In Coffin on a Case!, twelve-year-old Henry Coffin, the son of a private investigator, helps a gorgeous high-school girl in a dangerous attempt to find her kidnapped mother. As Henry narrates the story, aiming for the wit and swagger of his hero, Sam Spade, the mystery "unfolds skillfully and swiftly, aided by a breezy, humorous style," commented School Library Journal contributor Connie Tyrrell Burns. "This is a cheerful homage to hard-boiled detecting," noted Bulletin of the Center for Children's Books reviewer Deborah Stevenson, "with its own twists and charm." Other recent works by Bunting include SOS Titanic, a 1996 young adult novel about fifteen-year-old Barry O'Neill, bound from Ireland to America on the ill-fated ship when it hits an iceberg and begins to sink, and Moonstick: The Seasons of the Sioux, a 1997 children's story in which a young Dakota Indian boy illustrates how each new moon affects the surrounding nature and his people.
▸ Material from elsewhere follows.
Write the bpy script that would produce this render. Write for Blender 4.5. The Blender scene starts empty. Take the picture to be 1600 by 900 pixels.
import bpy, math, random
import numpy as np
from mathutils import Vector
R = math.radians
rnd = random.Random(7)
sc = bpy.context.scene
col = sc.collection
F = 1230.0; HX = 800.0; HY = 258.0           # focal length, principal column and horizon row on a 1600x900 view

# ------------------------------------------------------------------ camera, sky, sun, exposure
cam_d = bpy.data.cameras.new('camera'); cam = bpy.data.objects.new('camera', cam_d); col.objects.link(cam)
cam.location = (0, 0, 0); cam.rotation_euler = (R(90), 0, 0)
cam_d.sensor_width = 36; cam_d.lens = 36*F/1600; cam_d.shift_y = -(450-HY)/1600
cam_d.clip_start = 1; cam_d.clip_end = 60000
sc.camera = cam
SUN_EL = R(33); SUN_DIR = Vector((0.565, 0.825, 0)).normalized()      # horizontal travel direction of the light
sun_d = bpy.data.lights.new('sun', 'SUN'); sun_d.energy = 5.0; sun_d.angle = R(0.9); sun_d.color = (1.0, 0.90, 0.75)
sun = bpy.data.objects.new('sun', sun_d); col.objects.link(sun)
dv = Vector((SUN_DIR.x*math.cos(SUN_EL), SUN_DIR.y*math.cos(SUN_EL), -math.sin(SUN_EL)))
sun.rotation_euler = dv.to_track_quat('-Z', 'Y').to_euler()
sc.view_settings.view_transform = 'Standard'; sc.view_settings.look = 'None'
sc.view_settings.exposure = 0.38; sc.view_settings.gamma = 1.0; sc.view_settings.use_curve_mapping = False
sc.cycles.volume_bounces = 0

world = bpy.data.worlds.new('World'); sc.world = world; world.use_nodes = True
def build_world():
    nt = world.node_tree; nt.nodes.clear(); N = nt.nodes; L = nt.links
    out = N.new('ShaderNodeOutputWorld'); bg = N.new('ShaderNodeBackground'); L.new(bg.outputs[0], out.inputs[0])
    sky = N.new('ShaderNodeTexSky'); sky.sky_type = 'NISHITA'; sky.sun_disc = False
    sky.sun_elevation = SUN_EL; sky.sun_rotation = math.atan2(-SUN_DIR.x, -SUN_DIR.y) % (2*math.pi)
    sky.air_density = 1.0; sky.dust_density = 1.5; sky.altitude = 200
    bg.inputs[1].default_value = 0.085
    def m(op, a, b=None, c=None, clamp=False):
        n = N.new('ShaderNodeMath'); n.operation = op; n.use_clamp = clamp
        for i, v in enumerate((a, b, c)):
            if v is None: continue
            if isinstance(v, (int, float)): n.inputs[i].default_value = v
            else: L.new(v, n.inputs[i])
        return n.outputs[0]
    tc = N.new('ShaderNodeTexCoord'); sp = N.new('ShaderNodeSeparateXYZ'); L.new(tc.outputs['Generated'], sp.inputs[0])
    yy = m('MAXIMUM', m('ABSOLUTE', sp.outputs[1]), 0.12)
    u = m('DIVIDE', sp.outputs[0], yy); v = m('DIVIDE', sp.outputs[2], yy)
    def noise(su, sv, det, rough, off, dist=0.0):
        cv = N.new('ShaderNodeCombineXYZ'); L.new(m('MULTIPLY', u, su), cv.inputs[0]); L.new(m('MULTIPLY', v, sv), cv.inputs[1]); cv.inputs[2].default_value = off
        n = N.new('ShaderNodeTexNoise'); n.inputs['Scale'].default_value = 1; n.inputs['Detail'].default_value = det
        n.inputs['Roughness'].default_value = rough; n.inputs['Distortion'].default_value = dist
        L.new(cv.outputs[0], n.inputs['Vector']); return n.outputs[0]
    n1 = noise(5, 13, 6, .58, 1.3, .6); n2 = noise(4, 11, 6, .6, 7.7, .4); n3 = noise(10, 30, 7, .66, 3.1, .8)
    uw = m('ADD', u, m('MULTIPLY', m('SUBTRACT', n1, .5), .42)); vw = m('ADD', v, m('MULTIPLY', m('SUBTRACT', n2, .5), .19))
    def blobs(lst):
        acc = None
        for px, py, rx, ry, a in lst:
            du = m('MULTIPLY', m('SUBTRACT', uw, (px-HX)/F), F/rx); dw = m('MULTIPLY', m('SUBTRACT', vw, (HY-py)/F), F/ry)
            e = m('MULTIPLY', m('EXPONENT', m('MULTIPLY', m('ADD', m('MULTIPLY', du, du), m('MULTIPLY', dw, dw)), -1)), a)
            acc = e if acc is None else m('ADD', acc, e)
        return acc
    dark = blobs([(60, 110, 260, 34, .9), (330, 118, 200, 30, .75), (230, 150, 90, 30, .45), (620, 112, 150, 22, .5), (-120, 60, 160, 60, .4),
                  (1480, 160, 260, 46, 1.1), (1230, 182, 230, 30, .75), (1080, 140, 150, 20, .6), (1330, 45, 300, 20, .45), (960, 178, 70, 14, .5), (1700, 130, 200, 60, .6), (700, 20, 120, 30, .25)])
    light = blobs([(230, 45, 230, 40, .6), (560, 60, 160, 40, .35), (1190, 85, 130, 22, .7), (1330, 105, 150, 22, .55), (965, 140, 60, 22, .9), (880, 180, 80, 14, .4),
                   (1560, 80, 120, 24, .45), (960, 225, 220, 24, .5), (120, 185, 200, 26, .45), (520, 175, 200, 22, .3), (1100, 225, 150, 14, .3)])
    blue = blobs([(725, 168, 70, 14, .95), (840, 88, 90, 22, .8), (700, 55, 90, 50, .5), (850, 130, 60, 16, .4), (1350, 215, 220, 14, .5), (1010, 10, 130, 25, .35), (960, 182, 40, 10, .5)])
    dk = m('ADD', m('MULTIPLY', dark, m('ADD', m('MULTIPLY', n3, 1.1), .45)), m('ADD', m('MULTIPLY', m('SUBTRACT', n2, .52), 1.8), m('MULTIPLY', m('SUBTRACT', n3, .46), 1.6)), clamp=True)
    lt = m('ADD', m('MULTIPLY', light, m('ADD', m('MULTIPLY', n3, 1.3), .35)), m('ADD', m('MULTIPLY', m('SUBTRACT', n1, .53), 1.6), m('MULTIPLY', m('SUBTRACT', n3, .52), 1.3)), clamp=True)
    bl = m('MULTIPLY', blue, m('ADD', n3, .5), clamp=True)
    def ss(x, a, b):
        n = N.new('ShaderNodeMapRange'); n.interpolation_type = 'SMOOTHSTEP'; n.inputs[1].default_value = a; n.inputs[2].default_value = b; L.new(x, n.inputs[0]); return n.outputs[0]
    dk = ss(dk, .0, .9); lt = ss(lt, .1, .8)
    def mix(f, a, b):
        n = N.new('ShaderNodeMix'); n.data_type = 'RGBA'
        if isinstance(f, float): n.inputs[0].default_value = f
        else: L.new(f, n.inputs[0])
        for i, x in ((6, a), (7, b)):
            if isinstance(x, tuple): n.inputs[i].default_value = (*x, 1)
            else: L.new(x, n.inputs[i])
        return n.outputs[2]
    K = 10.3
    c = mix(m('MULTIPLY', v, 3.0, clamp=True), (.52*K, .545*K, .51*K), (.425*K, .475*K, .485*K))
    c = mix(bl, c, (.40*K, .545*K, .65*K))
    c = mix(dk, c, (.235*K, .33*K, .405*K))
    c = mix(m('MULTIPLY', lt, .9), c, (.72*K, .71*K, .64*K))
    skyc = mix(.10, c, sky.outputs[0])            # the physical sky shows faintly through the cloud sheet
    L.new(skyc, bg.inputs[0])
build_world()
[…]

Bunting continues to offer her methods of success to other writers at various writing conferences. She told MAICYA, "I usually try to write picture books for children that make them think of such injustices as homelessness, prejudice or intolerance. I hope my books open doors for discussions with parents and teachers."

PERSONAL INFORMATION
Born Anne Evelyn Bolton, December 19, 1928, in Maghera, Northern Ireland; came to the United States, 1959, became U.S. citizen; daughter of Sloan Edmund (a postmaster) and Mary (a homemaker; maiden name, Canning) Bolton; married Edward Davison Bunting (a business executive), March 26, 1950; children: Christine, Sloan, Glenn. Education: Methodist College, Belfast, graduate, 1945; also attended Queen's University, 1946-48, and Pasadena City College, about 1959. Politics: Democrat. Religion: Protestant. Memberships: PEN International, Southern California Council on Writing for Children and Young People, Society of Children's Book Writers (board member). Addresses: Homeoff--Pasadena, CA. Agent--c/o Harcourt Brace, 525 B Street, San Diego, CA 92101.

CAREER
Freelance writer, mainly for young people, 1969--. Teacher of writing, University of California, Los Angeles, 1978, 1979, and at writer's conferences.